[STATED PROBLEM] Write out exactly the lines below that run from the one containing "were 1436x1800 pixels." through the one containing "random.seed(7)", both included, with no other lines.

[RECORDS FOR PROCESSING]

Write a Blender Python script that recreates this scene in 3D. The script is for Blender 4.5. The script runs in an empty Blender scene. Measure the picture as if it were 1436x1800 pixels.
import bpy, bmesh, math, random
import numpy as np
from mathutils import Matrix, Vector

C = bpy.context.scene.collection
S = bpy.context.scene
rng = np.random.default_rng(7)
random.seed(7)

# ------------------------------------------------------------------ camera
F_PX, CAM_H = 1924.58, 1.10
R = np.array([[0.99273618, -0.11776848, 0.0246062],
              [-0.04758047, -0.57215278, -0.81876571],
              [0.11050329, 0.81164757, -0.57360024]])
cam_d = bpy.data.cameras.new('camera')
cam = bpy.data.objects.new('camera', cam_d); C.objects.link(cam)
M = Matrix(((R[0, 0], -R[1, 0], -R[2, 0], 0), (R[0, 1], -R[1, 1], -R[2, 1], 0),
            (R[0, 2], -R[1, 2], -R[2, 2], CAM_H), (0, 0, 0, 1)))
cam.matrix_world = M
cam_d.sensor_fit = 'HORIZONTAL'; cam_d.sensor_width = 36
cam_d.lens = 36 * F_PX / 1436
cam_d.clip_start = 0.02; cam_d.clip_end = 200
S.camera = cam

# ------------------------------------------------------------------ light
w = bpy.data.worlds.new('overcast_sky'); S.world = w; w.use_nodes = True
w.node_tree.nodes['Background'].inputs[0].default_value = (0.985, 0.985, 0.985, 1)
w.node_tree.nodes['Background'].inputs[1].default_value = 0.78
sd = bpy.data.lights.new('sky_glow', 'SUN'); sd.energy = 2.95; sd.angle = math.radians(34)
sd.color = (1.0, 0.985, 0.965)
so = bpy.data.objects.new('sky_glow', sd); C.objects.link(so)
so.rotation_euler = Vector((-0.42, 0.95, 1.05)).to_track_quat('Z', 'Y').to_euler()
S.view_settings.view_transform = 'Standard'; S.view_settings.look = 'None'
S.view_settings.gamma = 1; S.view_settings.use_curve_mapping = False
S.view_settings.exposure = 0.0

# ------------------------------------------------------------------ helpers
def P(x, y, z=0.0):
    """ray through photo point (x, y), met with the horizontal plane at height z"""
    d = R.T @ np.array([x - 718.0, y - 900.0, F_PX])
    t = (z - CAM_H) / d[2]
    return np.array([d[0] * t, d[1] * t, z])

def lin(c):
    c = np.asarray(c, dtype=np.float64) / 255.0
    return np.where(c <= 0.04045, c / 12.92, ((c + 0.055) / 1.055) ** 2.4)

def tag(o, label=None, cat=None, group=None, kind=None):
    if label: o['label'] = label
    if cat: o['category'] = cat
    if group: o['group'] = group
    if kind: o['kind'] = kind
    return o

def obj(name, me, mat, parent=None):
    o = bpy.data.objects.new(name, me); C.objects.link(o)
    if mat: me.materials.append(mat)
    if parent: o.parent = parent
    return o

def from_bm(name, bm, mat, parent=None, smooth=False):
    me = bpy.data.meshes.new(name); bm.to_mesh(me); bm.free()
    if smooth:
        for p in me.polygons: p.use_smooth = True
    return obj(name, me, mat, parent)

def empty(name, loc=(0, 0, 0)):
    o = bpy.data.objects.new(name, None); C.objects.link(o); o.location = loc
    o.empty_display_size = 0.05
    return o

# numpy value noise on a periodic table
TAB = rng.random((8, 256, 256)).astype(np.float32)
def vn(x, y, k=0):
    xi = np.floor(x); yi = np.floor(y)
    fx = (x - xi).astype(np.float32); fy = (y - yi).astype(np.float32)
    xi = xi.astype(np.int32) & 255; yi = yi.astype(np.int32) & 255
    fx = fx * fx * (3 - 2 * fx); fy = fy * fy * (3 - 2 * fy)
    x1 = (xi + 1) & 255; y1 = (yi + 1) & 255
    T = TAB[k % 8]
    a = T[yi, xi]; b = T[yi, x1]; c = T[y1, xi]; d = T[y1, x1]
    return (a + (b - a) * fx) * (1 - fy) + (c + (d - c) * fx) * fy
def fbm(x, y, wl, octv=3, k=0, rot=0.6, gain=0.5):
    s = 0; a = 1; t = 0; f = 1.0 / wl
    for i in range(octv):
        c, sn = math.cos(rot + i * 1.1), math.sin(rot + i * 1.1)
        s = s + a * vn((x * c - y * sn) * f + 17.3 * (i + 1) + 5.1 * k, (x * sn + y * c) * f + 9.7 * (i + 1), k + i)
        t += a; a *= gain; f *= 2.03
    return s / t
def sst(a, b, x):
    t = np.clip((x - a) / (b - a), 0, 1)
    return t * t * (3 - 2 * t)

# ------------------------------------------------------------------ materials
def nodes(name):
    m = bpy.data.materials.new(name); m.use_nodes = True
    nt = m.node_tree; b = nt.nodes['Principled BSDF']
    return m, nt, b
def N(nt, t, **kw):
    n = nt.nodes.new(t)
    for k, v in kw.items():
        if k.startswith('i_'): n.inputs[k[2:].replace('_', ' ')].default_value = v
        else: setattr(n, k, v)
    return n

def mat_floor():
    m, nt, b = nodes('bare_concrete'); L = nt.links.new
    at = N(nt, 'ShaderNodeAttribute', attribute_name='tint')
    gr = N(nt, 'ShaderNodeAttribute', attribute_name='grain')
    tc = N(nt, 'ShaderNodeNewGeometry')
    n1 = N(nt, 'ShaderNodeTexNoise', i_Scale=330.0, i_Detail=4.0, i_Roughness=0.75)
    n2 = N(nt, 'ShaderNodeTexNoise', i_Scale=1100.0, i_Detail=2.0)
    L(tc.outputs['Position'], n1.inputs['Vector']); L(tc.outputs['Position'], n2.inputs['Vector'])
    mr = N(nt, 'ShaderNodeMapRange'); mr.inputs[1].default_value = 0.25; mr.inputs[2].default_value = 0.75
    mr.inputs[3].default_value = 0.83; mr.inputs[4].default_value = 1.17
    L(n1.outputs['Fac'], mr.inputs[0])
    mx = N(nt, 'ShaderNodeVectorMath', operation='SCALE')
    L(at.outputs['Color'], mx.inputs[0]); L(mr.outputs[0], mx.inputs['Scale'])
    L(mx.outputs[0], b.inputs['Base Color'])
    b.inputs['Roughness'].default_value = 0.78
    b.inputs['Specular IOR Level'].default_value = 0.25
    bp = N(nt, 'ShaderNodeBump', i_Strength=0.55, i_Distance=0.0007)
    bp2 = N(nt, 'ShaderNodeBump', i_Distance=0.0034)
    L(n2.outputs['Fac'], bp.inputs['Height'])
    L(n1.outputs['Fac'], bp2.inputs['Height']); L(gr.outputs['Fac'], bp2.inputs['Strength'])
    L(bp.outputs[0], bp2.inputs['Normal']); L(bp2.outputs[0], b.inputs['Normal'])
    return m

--

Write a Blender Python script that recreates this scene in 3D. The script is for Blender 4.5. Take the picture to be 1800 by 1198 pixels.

[RESULT OF THIS EXERCISE]
Write a Blender Python script that recreates this scene in 3D. The script is for Blender 4.5. The script runs in an empty Blender scene. Measure the picture as if it were 1436x1800 pixels.
import bpy, bmesh, math, random
import numpy as np
from mathutils import Matrix, Vector

C = bpy.context.scene.collection
S = bpy.context.scene
rng = np.random.default_rng(7)
random.seed(7)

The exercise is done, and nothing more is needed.